Problem description:
Transcribe all of the material below word for word and leave out its pictures.
--- begin Recorded information ---
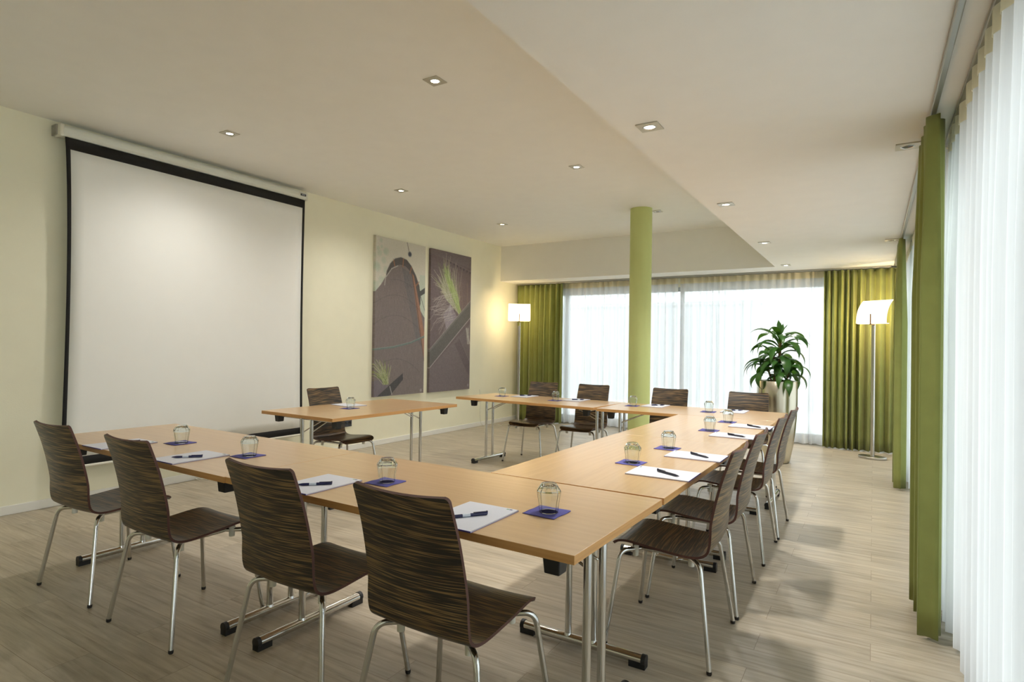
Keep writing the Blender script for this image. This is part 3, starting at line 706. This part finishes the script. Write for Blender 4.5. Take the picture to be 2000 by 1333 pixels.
def make_chair():
    t = thing('dining_chair', '', 'chair')
    prof, T = profile(); NX = 15; th = 0.0055
    rows = []
    for i, (s_, p) in enumerate(prof):
        a = prof[max(i - 1, 0)][1]; c = prof[min(i + 1, len(prof) - 1)][1]; tg = (c - a).normalized(); nr = Vector((0, tg.z, -tg.y))  # towards sitter
        nr = -nr if nr.z < 0 and abs(tg.z) < 0.7 else nr
        if abs(tg.z) >= 0.7 and nr.y < 0: nr = -nr
        w = 0.203 - 0.010 * math.exp(-((s_) / 0.12) ** 2) - 0.012 * max(0, (s_ - 0.5) / (T - 0.5))
        rr = 0.04
        for e, R_ in ((s_, 0.045), (T - s_, 0.017)):
            if e < R_: w = w - R_ + math.sqrt(max(R_ * R_ - (R_ - e) ** 2, 0)) + 0.0005
        back = max(0.0, min(1.0, (s_ - 0.46) / 0.12)); seat = 1 - back
        rows.append((p, nr, w, back, seat))
    def layer(sg):
        V = []
        for (p, nr, w, back, seat) in rows:
            for k in range(NX):
                q = -1 + 2 * k / (NX - 1); q = math.sin(q * PI / 2) * 0.35 + q * 0.65
                bow = 0.020 * back * q * q + 0.006 * seat * q * q
                V.append(Vector((q * w, 0, 0)) + p + nr * (bow + sg * th))
        return V
    A = layer(1); B = layer(-1); NR = len(rows); V = A + B; nA = len(A)
    b = MB()
    F = []; 
    for j in range(NR - 1):
        for k in range(NX - 1):
            a = j * NX + k; F.append((a, a + 1, a + NX + 1, a + NX)); F.append((nA + a, nA + a + NX, nA + a + NX + 1, nA + a + 1))
    b.add(V, F, 0, True)
    loop = [k for k in range(NX)] + [j * NX + NX - 1 for j in range(1, NR)] + [(NR - 1) * NX + k for k in range(NX - 2, -1, -1)] + [j * NX for j in range(NR - 2, 0, -1)]
    n = len(loop); EV = [V[i] for i in loop] + [V[nA + i] for i in loop]
    b.add(EV, [(k, (k + 1) % n, n + (k + 1) % n, n + k) for k in range(n)], 1, False)
    o = b.build('seat_shell', [VENEER, EDGE], t)
    me = o.data; ga = me.attributes.new('grain', 'FLOAT_VECTOR', 'POINT')
    vals = []
    for lay in (0, 1):
        for j, (s_, p) in enumerate(prof):
            for k in range(NX): vals += [V[lay * nA + j * NX + k].x, s_, lay * 0.05]
    vals += [0.0, 0.0, 0.0] * (len(me.vertices) - 2 * nA); ga.data.foreach_set('vector', vals)
    bm = bmesh.new(); bm.from_mesh(me); bmesh.ops.recalc_face_normals(bm, faces=bm.faces); bm.to_mesh(me); bm.free()
    R = 0.0105
    for sx in (-1, 1):
        for (sy, cy, fy, fx, py) in ((1, 0.195, 0.245, 0.258, 0.125), (-1, -0.165, -0.222, 0.272, -0.095)):
            p0 = Vector((sx * 0.12, py, 0.424)); c = Vector((sx * 0.205, cy, 0.424)); ft = Vector((sx * fx, fy, 0.012))
            d1 = (c - p0).normalized(); d2 = (ft - c).normalized(); k = 0.042; P = [p0, c - d1 * k]
            for q in range(1, 8):
                s_ = q / 8; P.append((c - d1 * k) * (1 - s_) ** 2 + c * 2 * s_ * (1 - s_) + (c + d2 * k) * s_ ** 2)
            P += [c + d2 * k, c + d2 * 0.2, ft]
            b = MB(); b.tube(P, R, 14); lg = b.build('leg', CHROME, t)
            b = MB(); b.tube([ft + Vector((0, 0, -0.012)), ft + Vector((0, 0, -0.008)), ft + d2 * -0.004], [R - 0.002, R + 0.0005, R + 0.0008], 14); b.build('foot_cap', CAPM, lg)
            b = MB(); sp = p0 + d1 * 0.028; b.tube([(sp.x, sp.y, 0.392), (sp.x, sp.y, 0.443)], [0.0135, 0.0150], 12); b.build('seat_spacer', WHITEP, t)
    b = MB()
    for sx in (-1, 1): b.tube([(sx * 0.12, 0.128, 0.424), (sx * 0.12, -0.098, 0.424)], R * 0.95, 12)
    b.tube([(-0.12, 0.1, 0.424), (0.12, 0.1, 0.424)], R * 0.9, 12); b.tube([(-0.12, -0.07, 0.424), (0.12, -0.07, 0.424)], R * 0.9, 12)
    b.build('under_frame', CHROME, t)
    return t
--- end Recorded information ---
Expected output:
Keep writing the Blender script for this image. This is part 3, starting at line 706. This part finishes the script. Write for Blender 4.5. Take the picture to be 2000 by 1333 pixels.
def make_chair():
    t = thing('dining_chair', '', 'chair')
    prof, T = profile(); NX = 15; th = 0.0055
    rows = []
    for i, (s_, p) in enumerate(prof):
        a = prof[max(i - 1, 0)][1]; c = prof[min(i + 1, len(prof) - 1)][1]; tg = (c - a).normalized(); nr = Vector((0, tg.z, -tg.y))  # towards sitter
        nr = -nr if nr.z < 0 and abs(tg.z) < 0.7 else nr
        if abs(tg.z) >= 0.7 and nr.y < 0: nr = -nr
        w = 0.203 - 0.010 * math.exp(-((s_) / 0.12) ** 2) - 0.012 * max(0, (s_ - 0.5) / (T - 0.5))
        rr = 0.04
        for e, R_ in ((s_, 0.045), (T - s_, 0.017)):
            if e < R_: w = w - R_ + math.sqrt(max(R_ * R_ - (R_ - e) ** 2, 0)) + 0.0005
        back = max(0.0, min(1.0, (s_ - 0.46) / 0.12)); seat = 1 - back
        rows.append((p, nr, w, back, seat))
    def layer(sg):
        V = []
        for (p, nr, w, back, seat) in rows:
            for k in range(NX):
                q = -1 + 2 * k / (NX - 1); q = math.sin(q * PI / 2) * 0.35 + q * 0.65
                bow = 0.020 * back * q * q + 0.006 * seat * q * q
                V.append(Vector((q * w, 0, 0)) + p + nr * (bow + sg * th))
        return V
    A = layer(1); B = layer(-1); NR = len(rows); V = A + B; nA = len(A)
    b = MB()
    F = []; 
    for j in range(NR - 1):
        for k in range(NX - 1):
            a = j * NX + k; F.append((a, a + 1, a + NX + 1, a + NX)); F.append((nA + a, nA + a + NX, nA + a + NX + 1, nA + a + 1))
    b.add(V, F, 0, True)
    loop = [k for k in range(NX)] + [j * NX + NX - 1 for j in range(1, NR)] + [(NR - 1) * NX + k for k in range(NX - 2, -1, -1)] + [j * NX for j in range(NR - 2, 0, -1)]
    n = len(loop); EV = [V[i] for i in loop] + [V[nA + i] for i in loop]
    b.add(EV, [(k, (k + 1) % n, n + (k + 1) % n, n + k) for k in range(n)], 1, False)
    o = b.build('seat_shell', [VENEER, EDGE], t)
    me = o.data; ga = me.attributes.new('grain', 'FLOAT_VECTOR', 'POINT')
    vals = []
    for lay in (0, 1):
        for j, (s_, p) in enumerate(prof):
            for k in range(NX): vals += [V[lay * nA + j * NX + k].x, s_, lay * 0.05]
    vals += [0.0, 0.0, 0.0] * (len(me.vertices) - 2 * nA); ga.data.foreach_set('vector', vals)
    bm = bmesh.new(); bm.from_mesh(me); bmesh.ops.recalc_face_normals(bm, faces=bm.faces); bm.to_mesh(me); bm.free()
    R = 0.0105
    for sx in (-1, 1):
        for (sy, cy, fy, fx, py) in ((1, 0.195, 0.245, 0.258, 0.125), (-1, -0.165, -0.222, 0.272, -0.095)):
            p0 = Vector((sx * 0.12, py, 0.424)); c = Vector((sx * 0.205, cy, 0.424)); ft = Vector((sx * fx, fy, 0.012))
            d1 = (c - p0).normalized(); d2 = (ft - c).normalized(); k = 0.042; P = [p0, c - d1 * k]
            for q in range(1, 8):
                s_ = q / 8; P.append((c - d1 * k) * (1 - s_) ** 2 + c * 2 * s_ * (1 - s_) + (c + d2 * k) * s_ ** 2)
            P += [c + d2 * k, c + d2 * 0.2, ft]
            b = MB(); b.tube(P, R, 14); lg = b.build('leg', CHROME, t)
            b = MB(); b.tube([ft + Vector((0, 0, -0.012)), ft + Vector((0, 0, -0.008)), ft + d2 * -0.004], [R - 0.002, R + 0.0005, R + 0.0008], 14); b.build('foot_cap', CAPM, lg)
            b = MB(); sp = p0 + d1 * 0.028; b.tube([(sp.x, sp.y, 0.392), (sp.x, sp.y, 0.443)], [0.0135, 0.0150], 12); b.build('seat_spacer', WHITEP, t)
    b = MB()
    for sx in (-1, 1): b.tube([(sx * 0.12, 0.128, 0.424), (sx * 0.12, -0.098, 0.424)], R * 0.95, 12)
    b.tube([(-0.12, 0.1, 0.424), (0.12, 0.1, 0.424)], R * 0.9, 12); b.tube([(-0.12, -0.07, 0.424), (0.12, -0.07, 0.424)], R * 0.9, 12)
    b.build('under_frame', CHROME, t)
    return t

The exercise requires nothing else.